Shared Social Trauma: An Analysis & Defense

Judith Carlisle & Carl Craver

Abstract:

Numerous historians and cultural theorists argue that the concept of “trauma” applies not just to individuals but to the social groups of which they are members as well. This idea has received considerable push back, both from methodological individualists, who believe that social trauma can be analyzed without remainder into the traumas of individuals, and from opponents of the extended mind, who object that that the idea of trauma has no application to groups precisely because groups do not have minds (or minds of the right sort) to experience trauma in the first place. In this paper, we offer an analysis of what social trauma is, using examples to illustrate how social groups can properly be said to be the subject of traumatic events and their aftereffects. Our argument for this thesis begins with an analogy: Social groups respond to traumatic events, sometimes the very same traumatic events, in ways that share many features with the kinds of changes people undergo when they are traumatized.
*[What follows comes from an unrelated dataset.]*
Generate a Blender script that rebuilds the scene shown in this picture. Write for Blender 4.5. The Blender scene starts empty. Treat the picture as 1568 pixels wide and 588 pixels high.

Just as individuals can experience negative events, so too can groups. Just as individuals can adopt coping strategies and display pathological patterns of behavior in light of these events, so too can groups. Importantly, the proposed extension has an important interventional upshot for those who would use science as a basis for building a better world. In dealing with group trauma, we often need to recognize and address at least two different strata of intervention in an effort to cope and heal: both the individual and its social environment might need to change at once. Without such recognition, traumatized groups (e.g., societies, corporations, cultural groups) are structured to replicate and regenerate cycles of trauma over time, both in individuals and in the groups they partly compose.